= Material provided =

+++

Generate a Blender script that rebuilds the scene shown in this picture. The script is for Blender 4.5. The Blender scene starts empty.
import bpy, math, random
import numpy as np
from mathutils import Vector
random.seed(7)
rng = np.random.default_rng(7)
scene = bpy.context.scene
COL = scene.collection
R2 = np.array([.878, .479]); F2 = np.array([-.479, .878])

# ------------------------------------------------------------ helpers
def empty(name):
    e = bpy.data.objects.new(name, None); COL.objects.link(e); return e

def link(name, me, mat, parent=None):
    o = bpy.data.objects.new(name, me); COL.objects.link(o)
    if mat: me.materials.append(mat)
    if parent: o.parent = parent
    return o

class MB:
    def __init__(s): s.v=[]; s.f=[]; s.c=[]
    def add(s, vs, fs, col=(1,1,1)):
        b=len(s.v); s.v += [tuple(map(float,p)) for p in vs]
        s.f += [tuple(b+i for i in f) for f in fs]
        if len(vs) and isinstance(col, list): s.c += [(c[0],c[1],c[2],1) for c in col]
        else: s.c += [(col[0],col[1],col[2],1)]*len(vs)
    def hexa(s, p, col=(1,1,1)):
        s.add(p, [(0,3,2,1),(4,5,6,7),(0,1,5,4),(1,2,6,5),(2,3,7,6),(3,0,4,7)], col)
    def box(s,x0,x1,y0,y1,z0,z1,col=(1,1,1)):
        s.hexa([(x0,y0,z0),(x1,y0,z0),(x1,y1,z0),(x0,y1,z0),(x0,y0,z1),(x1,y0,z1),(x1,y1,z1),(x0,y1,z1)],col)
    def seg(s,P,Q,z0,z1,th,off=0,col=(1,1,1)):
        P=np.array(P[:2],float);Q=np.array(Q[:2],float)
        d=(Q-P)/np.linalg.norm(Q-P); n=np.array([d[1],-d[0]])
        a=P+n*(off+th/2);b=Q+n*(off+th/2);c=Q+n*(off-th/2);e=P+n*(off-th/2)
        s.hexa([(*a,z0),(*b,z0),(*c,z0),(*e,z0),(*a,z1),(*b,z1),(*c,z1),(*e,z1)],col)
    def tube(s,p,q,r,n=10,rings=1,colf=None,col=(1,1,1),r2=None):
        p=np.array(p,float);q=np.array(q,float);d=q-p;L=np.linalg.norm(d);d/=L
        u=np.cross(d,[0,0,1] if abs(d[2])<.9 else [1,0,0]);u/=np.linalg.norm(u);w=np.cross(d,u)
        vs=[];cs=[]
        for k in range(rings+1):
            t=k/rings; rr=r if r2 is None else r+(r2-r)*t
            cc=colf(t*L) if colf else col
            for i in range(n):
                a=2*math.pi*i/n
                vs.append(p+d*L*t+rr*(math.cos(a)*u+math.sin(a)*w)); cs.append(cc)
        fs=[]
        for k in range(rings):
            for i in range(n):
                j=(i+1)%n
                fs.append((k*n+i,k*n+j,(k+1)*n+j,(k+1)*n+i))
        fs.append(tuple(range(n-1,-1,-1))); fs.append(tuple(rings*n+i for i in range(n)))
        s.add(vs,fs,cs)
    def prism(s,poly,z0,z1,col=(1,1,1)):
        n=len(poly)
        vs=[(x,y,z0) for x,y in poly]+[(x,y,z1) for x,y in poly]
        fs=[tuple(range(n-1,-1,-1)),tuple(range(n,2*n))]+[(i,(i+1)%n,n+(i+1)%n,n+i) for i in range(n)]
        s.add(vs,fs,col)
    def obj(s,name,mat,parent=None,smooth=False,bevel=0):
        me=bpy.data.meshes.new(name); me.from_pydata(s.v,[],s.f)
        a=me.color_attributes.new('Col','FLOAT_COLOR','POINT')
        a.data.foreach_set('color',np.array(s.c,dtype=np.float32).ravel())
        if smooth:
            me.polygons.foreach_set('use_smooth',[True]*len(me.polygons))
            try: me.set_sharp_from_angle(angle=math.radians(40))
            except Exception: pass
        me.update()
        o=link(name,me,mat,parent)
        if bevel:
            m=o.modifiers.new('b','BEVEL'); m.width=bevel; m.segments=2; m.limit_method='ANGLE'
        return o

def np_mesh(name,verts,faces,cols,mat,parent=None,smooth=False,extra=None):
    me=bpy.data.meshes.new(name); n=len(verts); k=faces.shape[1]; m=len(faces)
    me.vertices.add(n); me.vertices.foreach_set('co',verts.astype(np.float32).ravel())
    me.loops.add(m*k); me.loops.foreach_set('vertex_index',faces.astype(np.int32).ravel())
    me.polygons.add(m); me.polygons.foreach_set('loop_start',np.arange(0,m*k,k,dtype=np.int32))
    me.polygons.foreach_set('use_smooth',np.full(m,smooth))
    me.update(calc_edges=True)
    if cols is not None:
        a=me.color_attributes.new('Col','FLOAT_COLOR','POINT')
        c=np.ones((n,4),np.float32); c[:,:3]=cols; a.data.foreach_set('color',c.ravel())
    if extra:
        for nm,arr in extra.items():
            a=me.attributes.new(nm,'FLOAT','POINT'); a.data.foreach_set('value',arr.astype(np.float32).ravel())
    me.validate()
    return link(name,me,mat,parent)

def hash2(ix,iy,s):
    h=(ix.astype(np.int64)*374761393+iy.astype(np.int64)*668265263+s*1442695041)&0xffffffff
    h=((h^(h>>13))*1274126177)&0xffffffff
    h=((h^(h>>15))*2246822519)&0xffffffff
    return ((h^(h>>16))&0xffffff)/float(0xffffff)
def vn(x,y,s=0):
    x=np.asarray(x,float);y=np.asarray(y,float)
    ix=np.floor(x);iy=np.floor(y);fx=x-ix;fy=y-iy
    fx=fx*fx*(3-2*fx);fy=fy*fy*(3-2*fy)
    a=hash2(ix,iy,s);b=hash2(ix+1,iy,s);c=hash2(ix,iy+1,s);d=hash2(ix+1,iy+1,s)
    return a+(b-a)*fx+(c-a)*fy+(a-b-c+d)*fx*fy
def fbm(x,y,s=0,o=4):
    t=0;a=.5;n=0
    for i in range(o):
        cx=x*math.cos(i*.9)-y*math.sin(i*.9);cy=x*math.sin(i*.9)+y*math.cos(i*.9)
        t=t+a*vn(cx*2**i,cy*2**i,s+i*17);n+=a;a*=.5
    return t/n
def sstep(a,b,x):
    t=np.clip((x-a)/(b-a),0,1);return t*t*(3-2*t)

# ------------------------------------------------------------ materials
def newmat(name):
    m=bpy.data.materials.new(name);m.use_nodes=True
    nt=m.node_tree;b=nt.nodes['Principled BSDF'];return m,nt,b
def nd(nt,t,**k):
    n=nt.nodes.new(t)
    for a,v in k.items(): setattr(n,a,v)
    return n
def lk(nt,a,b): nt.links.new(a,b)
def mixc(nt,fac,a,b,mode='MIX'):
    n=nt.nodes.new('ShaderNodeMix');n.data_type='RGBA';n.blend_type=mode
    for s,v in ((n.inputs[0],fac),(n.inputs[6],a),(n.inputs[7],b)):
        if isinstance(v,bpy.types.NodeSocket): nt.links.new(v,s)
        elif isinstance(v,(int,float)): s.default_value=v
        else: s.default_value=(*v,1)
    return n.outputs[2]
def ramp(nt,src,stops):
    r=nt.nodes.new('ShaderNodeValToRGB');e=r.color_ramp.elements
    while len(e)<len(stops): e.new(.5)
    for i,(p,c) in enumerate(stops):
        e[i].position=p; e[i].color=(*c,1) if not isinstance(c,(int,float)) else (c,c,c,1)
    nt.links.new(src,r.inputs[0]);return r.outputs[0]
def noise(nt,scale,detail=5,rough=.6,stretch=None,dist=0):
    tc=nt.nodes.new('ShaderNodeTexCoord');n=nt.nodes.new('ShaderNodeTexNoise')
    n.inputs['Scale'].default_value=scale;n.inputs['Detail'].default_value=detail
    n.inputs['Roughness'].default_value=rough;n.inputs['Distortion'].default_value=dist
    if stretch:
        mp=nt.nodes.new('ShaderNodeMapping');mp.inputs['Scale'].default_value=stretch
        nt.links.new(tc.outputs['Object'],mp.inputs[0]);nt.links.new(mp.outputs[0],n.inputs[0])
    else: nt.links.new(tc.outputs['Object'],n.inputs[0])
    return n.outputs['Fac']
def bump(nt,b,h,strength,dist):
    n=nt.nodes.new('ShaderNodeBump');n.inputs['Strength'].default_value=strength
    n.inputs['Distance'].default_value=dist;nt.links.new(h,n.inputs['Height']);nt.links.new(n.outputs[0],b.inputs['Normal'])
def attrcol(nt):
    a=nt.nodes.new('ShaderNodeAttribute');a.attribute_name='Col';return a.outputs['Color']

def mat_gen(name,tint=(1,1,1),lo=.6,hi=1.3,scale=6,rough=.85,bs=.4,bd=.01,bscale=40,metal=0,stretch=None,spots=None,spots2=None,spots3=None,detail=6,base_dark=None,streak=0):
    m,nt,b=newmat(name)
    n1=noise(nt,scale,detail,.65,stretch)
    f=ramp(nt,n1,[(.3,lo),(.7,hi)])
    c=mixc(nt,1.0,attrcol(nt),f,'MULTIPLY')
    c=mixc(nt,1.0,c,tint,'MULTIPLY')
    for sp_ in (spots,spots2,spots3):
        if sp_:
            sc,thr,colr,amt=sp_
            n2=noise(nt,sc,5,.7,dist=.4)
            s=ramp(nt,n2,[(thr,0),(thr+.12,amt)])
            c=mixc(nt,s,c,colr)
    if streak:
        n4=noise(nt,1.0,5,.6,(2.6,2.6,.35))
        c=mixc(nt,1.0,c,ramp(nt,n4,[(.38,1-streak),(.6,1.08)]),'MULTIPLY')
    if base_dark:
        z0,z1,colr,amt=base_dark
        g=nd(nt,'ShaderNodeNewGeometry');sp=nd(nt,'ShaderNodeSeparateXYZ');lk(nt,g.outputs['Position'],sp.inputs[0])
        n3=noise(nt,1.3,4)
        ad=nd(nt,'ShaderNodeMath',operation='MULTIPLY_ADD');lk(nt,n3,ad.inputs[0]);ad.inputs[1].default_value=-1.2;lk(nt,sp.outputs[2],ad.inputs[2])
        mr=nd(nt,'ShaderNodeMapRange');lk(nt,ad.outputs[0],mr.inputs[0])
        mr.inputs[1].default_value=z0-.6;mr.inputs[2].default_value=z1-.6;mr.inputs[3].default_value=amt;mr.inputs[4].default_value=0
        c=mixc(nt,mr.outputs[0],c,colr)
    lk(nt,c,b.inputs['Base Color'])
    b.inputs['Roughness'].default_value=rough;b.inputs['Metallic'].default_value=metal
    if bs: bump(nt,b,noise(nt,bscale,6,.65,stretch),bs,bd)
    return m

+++

Of the lines above, copy each that contains "empty".

Generate a Blender script that rebuilds the scene shown in this picture. The script is for Blender 4.5. The Blender scene starts empty.
def empty(name):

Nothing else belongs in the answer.